Material provided:

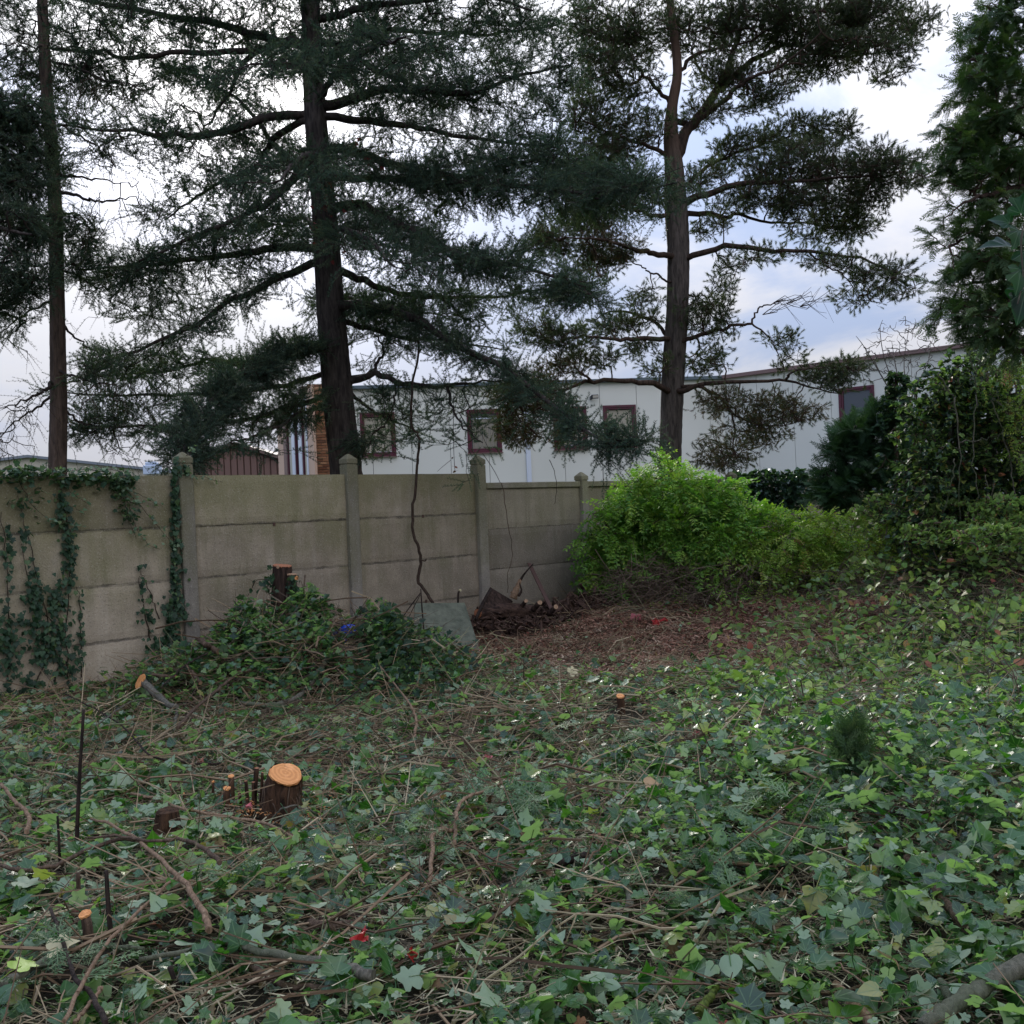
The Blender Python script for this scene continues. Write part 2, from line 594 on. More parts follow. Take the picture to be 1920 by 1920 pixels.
    el = t.math('ADD', t.math('ADD', ex, ey), t.math('MULTIPLY', t.noise(pos, 1.6, 3.0), 0.9))
    c = t.mix(t.maprange(el, 1.7, 1.1), c, t.ramp(t.noise(pos, 55.0, 4.0, 0.7), [(0.35, (0.05, 0.025, 0.018)), (0.65, (0.20, 0.10, 0.072))]))
    far = t.maprange(t.n('ShaderNodeVectorMath', {0: pos}, operation='LENGTH').outputs['Value'], 16.0, 24.0)
    c = t.mix(far, c, t.ramp(t.noise(pos, 0.6, 6.0, 0.7), [(0.35, (0.03, 0.045, 0.018)), (0.65, (0.06, 0.085, 0.03))]))
    M['soil'] = finish(m, t, c, 0.95, t.noise(pos, 30.0, 6.0, 0.7), 0.03, spec=0.15)

    M['cedar_bark'] = bark_mat('cedar_bark', (0.020, 0.017, 0.016), (0.100, 0.082, 0.074))
    M['pine_bark'] = bark_mat('pine_bark', (0.030, 0.025, 0.022), (0.125, 0.102, 0.090), hot=(6.8, 8.6, (0.12, 0.075, 0.055)))
    M['thin_bark'] = bark_mat('thin_bark', (0.035, 0.027, 0.023), (0.145, 0.105, 0.085))
    M['branch_bark'] = bark_mat('branch_bark', (0.018, 0.015, 0.014), (0.075, 0.060, 0.052))
    M['pine_branch'] = bark_mat('pine_branch', (0.018, 0.013, 0.011), (0.085, 0.055, 0.042))
    M['stump_bark'] = bark_mat('stump_bark', (0.014, 0.008, 0.005), (0.095, 0.050, 0.028), scale=1.6)
    M['log_bark'] = bark_mat('log_bark', (0.012, 0.008, 0.007), (0.070, 0.043, 0.032), scale=1.4)
    M['log_bark_flat'] = bark_mat('log_bark_flat', (0.020, 0.012, 0.010), (0.100, 0.060, 0.044), scale=1.1, horiz=True)
    M['stick_brown'] = bark_mat('stick_brown', (0.040, 0.026, 0.018), (0.150, 0.100, 0.068), scale=2.0)
    M['stick_tan'] = bark_mat('stick_tan', (0.13, 0.080, 0.048), (0.31, 0.205, 0.130), scale=2.0)
    M['stick_grey'] = bark_mat('stick_grey', (0.060, 0.055, 0.042), (0.190, 0.170, 0.130), c3=(0.10, 0.11, 0.065), scale=2.0)
    M['stick_dark'] = bark_mat('stick_dark', (0.012, 0.009, 0.008), (0.055, 0.038, 0.030), scale=2.0)
    M['vine_bark'] = bark_mat('vine_bark', (0.018, 0.012, 0.009), (0.070, 0.046, 0.032), scale=2.0)
    M['moss_wood'] = bark_mat('moss_wood', (0.03, 0.045, 0.01), (0.13, 0.165, 0.03), scale=2.0)
    # fresh cut wood with rings
    for key, ca, cb in (('cut_orange', (0.72, 0.32, 0.11), (0.46, 0.17, 0.055)), ('cut_pale', (0.40, 0.25, 0.15), (0.24, 0.14, 0.08)), ('cut_red', (0.42, 0.17, 0.085), (0.27, 0.10, 0.05))):
        m, t = new_mat(key)
        oc = t.n('ShaderNodeTexCoord').outputs['Object']
        wv = t.n('ShaderNodeTexWave', {'Vector': oc, 'Scale': 14.0, 'Distortion': 3.0, 'Detail': 3.0, 'Detail Scale': 2.0}, wave_type='RINGS', rings_direction='Z').outputs[1]
        c = t.mix(t.math('MULTIPLY', wv, 0.55), ca, cb)
        nz = t.noise(oc, 18.0, 4.0)
        saw = t.n('ShaderNodeTexWave', {'Vector': oc, 'Scale': 60.0, 'Distortion': 2.5, 'Detail': 2.0}, bands_direction='DIAGONAL').outputs[1]
        c = t.mix(t.math('MULTIPLY', saw, 0.22), c, tuple(v * 0.4 for v in cb))
        c = t.mix(t.maprange(t.noise(oc, 30.0, 5.0, 0.7), 0.60, 0.68, 0.0, 0.6), c, tuple(v * 0.3 for v in cb))
        c = t.mix(t.maprange(nz, 0.55, 0.75, 0.0, 0.5), c, tuple(min(1, v * 1.3 + 0.06) for v in ca))
        M[key] = finish(m, t, c, 0.75, t.noise(oc, 90.0, 3.0), 0.003)
    # leaves
    M['ivy'] = leaf_mat('ivy', [(0.0, (0.008, 0.036, 0.008)), (0.3, (0.016, 0.072, 0.011)), (0.65, (0.030, 0.110, 0.014)), (0.89, (0.075, 0.190, 0.024)), (0.93, (0.20, 0.27, 0.06)), (0.985, (0.36, 0.32, 0.11)), (1.0, (0.24, 0.13, 0.06))],
                        back=(0.25, 0.33, 0.21), rough=0.29, spec=0.68, trans=0.36, tcol=2.1, veins=True)
    M['ivy_wall'] = leaf_mat('ivy_wall', [(0.0, (0.010, 0.030, 0.016)), (0.5, (0.020, 0.055, 0.026)), (0.9, (0.036, 0.085, 0.036)), (1.0, (0.10, 0.15, 0.05))], back=(0.08, 0.13, 0.07), rough=0.5, spec=0.25, trans=0.2)
    M['ivy_pale'] = leaf_mat('ivy_pale', [(0.0, (0.05, 0.10, 0.05)), (0.5, (0.10, 0.17, 0.09)), (1.0, (0.19, 0.26, 0.15))], back=(0.22, 0.28, 0.18), rough=0.4, spec=0.5, trans=0.3)
    M['bush'] = leaf_mat('bush', [(0.0, (0.09, 0.24, 0.045)), (0.35, (0.19, 0.38, 0.065)), (0.7, (0.32, 0.50, 0.085)), (1.0, (0.42, 0.52, 0.10))], back=(0.12, 0.22, 0.06), rough=0.5, spec=0.3, trans=0.42, tcol=1.5)
    M['bush_top'] = leaf_mat('bush_top', [(0.0, (0.22, 0.38, 0.05)), (0.5, (0.36, 0.50, 0.07)), (1.0, (0.50, 0.58, 0.12))], back=(0.2, 0.30, 0.06), rough=0.5, spec=0.3, trans=0.42, tcol=1.5)
    M['bush_mix'] = leaf_mat('bush_mix', [(0.0, (0.14, 0.28, 0.04)), (0.45, (0.30, 0.42, 0.065)), (0.80, (0.46, 0.48, 0.09)), (0.93, (0.40, 0.20, 0.08)), (1.0, (0.34, 0.09, 0.06))], back=(0.18, 0.24, 0.07), rough=0.5, spec=0.3, trans=0.4, tcol=1.4)
    M['bramble'] = leaf_mat('bramble', [(0.0, (0.07, 0.16, 0.040)), (0.45, (0.18, 0.30, 0.075)), (0.78, (0.36, 0.44, 0.11)), (0.92, (0.30, 0.29, 0.07)), (0.97, (0.35, 0.12, 0.05)), (1.0, (0.25, 0.05, 0.04))], back=(0.19, 0.25, 0.14), rough=0.4, spec=0.45, trans=0.35, tcol=1.6)
    M['dark_leaf'] = leaf_mat('dark_leaf', [(0.0, (0.012, 0.032, 0.017)), (0.6, (0.026, 0.062, 0.026)), (0.90, (0.055, 0.105, 0.035)), (1.0, (0.17, 0.20, 0.05))], back=(0.05, 0.08, 0.045), rough=0.4, spec=0.4, trans=0.2)
    M['hedge_leaf'] = leaf_mat('hedge_leaf', [(0.0, (0.020, 0.060, 0.038)), (1.0, (0.045, 0.105, 0.055))], back=(0.05, 0.09, 0.05), rough=0.35, spec=0.55, trans=0.15)
    M['cedar_needle'] = leaf_mat('cedar_needle', [(0.0, (0.042, 0.075, 0.060)), (0.6, (0.070, 0.112, 0.085)), (1.0, (0.115, 0.145, 0.095))], rough=0.6, spec=0.2, trans=0.25, tcol=1.2, bumpy=False)
    M['pine_needle'] = leaf_mat('pine_needle', [(0.0, (0.052, 0.074, 0.046)), (0.6, (0.082, 0.105, 0.064)), (1.0, (0.125, 0.135, 0.075))], rough=0.6, spec=0.2, trans=0.28, tcol=1.2, bumpy=False)
    M['pine_brown'] = leaf_mat('pine_brown', [(0.0, (0.060, 0.045, 0.022)), (0.5, (0.095, 0.070, 0.034)), (1.0, (0.15, 0.105, 0.05))], rough=0.7, spec=0.15, trans=0.28, tcol=1.1, bumpy=False)
    M['cypress'] = leaf_mat('cypress', [(0.0, (0.050, 0.095, 0.045)), (0.6, (0.090, 0.150, 0.065)), (1.0, (0.16, 0.21, 0.085))], rough=0.6, spec=0.2, trans=0.3, tcol=1.3, bumpy=False)
    M['clipping'] = leaf_mat('clipping', [(0.0, (0.04, 0.09, 0.03)), (0.6, (0.09, 0.16, 0.06)), (1.0, (0.17, 0.26, 0.12))], rough=0.5, spec=0.3, trans=0.2, bumpy=False)
    M['young_fir'] = leaf_mat('young_fir', [(0.0, (0.035, 0.085, 0.045)), (1.0, (0.075, 0.145, 0.065))], rough=0.6, spec=0.2, trans=0.2, tcol=1.2, bumpy=False)
    M['twig'] = rand_mat('twig', [(0.0, (0.060, 0.036, 0.020)), (0.3, (0.17, 0.105, 0.060)), (0.6, (0.31, 0.215, 0.125)), (0.85, (0.47, 0.365, 0.225)), (1.0, (0.17, 0.18, 0.09))])
    M['tree_twig'] = rand_mat('tree_twig', [(0.0, (0.020, 0.014, 0.011)), (1.0, (0.045, 0.030, 0.024))])
    M['pine_twig'] = rand_mat('pine_twig', [(0.0, (0.050, 0.030, 0.022)), (1.0, (0.075, 0.045, 0.030))])
    M['bare_twig'] = rand_mat('bare_twig', [(0.0, (0.10, 0.085, 0.07)), (1.0, (0.16, 0.14, 0.12))])
    M['bush_stem'] = rand_mat('bush_stem', [(0.0, (0.075, 0.048, 0.034)), (0.6, (0.15, 0.105, 0.075)), (1.0, (0.26, 0.20, 0.14))])
    M['straw'] = rand_mat('straw', [(0.0, (0.06, 0.046, 0.026)), (0.4, (0.15, 0.118, 0.066)), (0.75, (0.28, 0.23, 0.135)), (1.0, (0.46, 0.40, 0.25))])
    M['chip'] = rand_mat('chip', [(0.0, (0.09, 0.040, 0.024)), (0.5, (0.31, 0.140, 0.090)), (0.85, (0.48, 0.28, 0.19)), (1.0, (0.55, 0.42, 0.29))])
    M['dead_leaf'] = rand_mat('dead_leaf', [(0.0, (0.10, 0.05, 0.025)), (0.5, (0.20, 0.12, 0.055)), (0.8, (0.32, 0.24, 0.11)), (1.0, (0.30, 0.07, 0.05))], rough=0.7)

    def plain(key, c, rough=0.6, spec=0.4, sc=8.0, var=0.25, metallic=0.0):
        m, t = new_mat(key)
        oc = t.n('ShaderNodeTexCoord').outputs['Object']
        nz = t.noise(oc, sc, 4.0)
        cc = t.mix(t.math('MULTIPLY', nz, var), c, tuple(v * 0.45 for v in c))
        M[key] = finish(m, t, cc, rough, spec=spec, metallic=metallic)
    # white sandwich panels with faint runs of dirt
    m, t = new_mat('cladding')
    pos = t.n('ShaderNodeNewGeometry').outputs['Position']
    mp = t.n('ShaderNodeMapping', {'Vector': pos, 'Scale': (6.5, 6.5, 0.35)}).outputs[0]
    st = t.noise(mp, 1.0, 5.0, 0.65)
    sp = t.n('ShaderNodeSeparateXYZ', {0: pos})
    c = t.ramp(t.noise(pos, 0.35, 3.0), [(0.35, (0.62, 0.615, 0.555)), (0.65, (0.68, 0.675, 0.615))])
    c = t.mix(t.maprange(st, 0.66, 0.80, 0.0, 0.35), c, (0.27, 0.285, 0.24))
    M['cladding'] = finish(m, t, c, 0.45, spec=0.4)
    plain('fascia_grey', (0.10, 0.13, 0.15))
    plain('fascia_red', (0.20, 0.125, 0.115))
    plain('burgundy', (0.085, 0.012, 0.028), 0.4, 0.5)
    plain('blind', (0.43, 0.39, 0.31), 0.6, var=0.15)
    plain('white_trim', (0.62, 0.66, 0.74), 0.4, var=0.1)
    plain('curtain', (0.26, 0.235, 0.19), 0.9)
    plain('dark_inside', (0.02, 0.02, 0.022), 0.9)
    plain('lamp_black', (0.03, 0.03, 0.032), 0.4)
    plain('cream_wall', (0.52, 0.47, 0.38), 0.8, sc=1.0)
    plain('roof_grey', (0.20, 0.22, 0.25), 0.7, sc=1.0)
    plain('roof_brown', (0.15, 0.095, 0.08), 0.7, sc=1.0)
    plain('board_brown', (0.17, 0.095, 0.078), 0.7, sc=2.0)
    plain('vent_blue', (0.50, 0.58, 0.72), 0.5, sc=2.0)
    plain('mortar', (0.30, 0.24, 0.19), 0.9)
    plain('render_peach', (0.55, 0.36, 0.26), 0.8, sc=2.0)
    plain('blue_plastic', (0.012, 0.055, 0.42), 0.25, 0.6, var=0.3)
    plain('blue_dark', (0.010, 0.018, 0.12), 0.3, 0.6)
    plain('rust', (0.085, 0.040, 0.028), 0.7, sc=40.0, var=0.6)
    plain('red_litter', (0.36, 0.022, 0.020), 0.4, sc=40.0)
    plain('pink_litter', (0.55, 0.16, 0.17), 0.5)
    plain('cream_leaf', (0.46, 0.40, 0.22), 0.6, sc=30.0, var=0.3)
    plain('tan_leaf', (0.42, 0.27, 0.14), 0.6, sc=30.0, var=0.4)
    plain('lime_leaf', (0.22, 0.33, 0.035), 0.5, sc=30.0, var=0.3)
    plain('red_leaf', (0.22, 0.030, 0.026), 0.6, sc=30.0)
    plain('membrane', (0.26, 0.24, 0.22), 0.7)
    M['brick'] = rand_mat('brick', [(0.0, (0.17, 0.075, 0.045)), (0.4, (0.30, 0.15, 0.085)), (0.8, (0.42, 0.24, 0.14)), (1.0, (0.12, 0.06, 0.045))], scale=4.0, dark=0.2)
    m, t = new_mat('glass')
    M['glass'] = finish(m, t, (0.05, 0.055, 0.06), 0.06, spec=0.9)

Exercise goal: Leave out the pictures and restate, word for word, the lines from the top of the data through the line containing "0.7), 0.03, spec=0.15)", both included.

Answer to this exercise:
The Blender Python script for this scene continues. Write part 2, from line 594 on. More parts follow. Take the picture to be 1920 by 1920 pixels.
    el = t.math('ADD', t.math('ADD', ex, ey), t.math('MULTIPLY', t.noise(pos, 1.6, 3.0), 0.9))
    c = t.mix(t.maprange(el, 1.7, 1.1), c, t.ramp(t.noise(pos, 55.0, 4.0, 0.7), [(0.35, (0.05, 0.025, 0.018)), (0.65, (0.20, 0.10, 0.072))]))
    far = t.maprange(t.n('ShaderNodeVectorMath', {0: pos}, operation='LENGTH').outputs['Value'], 16.0, 24.0)
    c = t.mix(far, c, t.ramp(t.noise(pos, 0.6, 6.0, 0.7), [(0.35, (0.03, 0.045, 0.018)), (0.65, (0.06, 0.085, 0.03))]))
    M['soil'] = finish(m, t, c, 0.95, t.noise(pos, 30.0, 6.0, 0.7), 0.03, spec=0.15)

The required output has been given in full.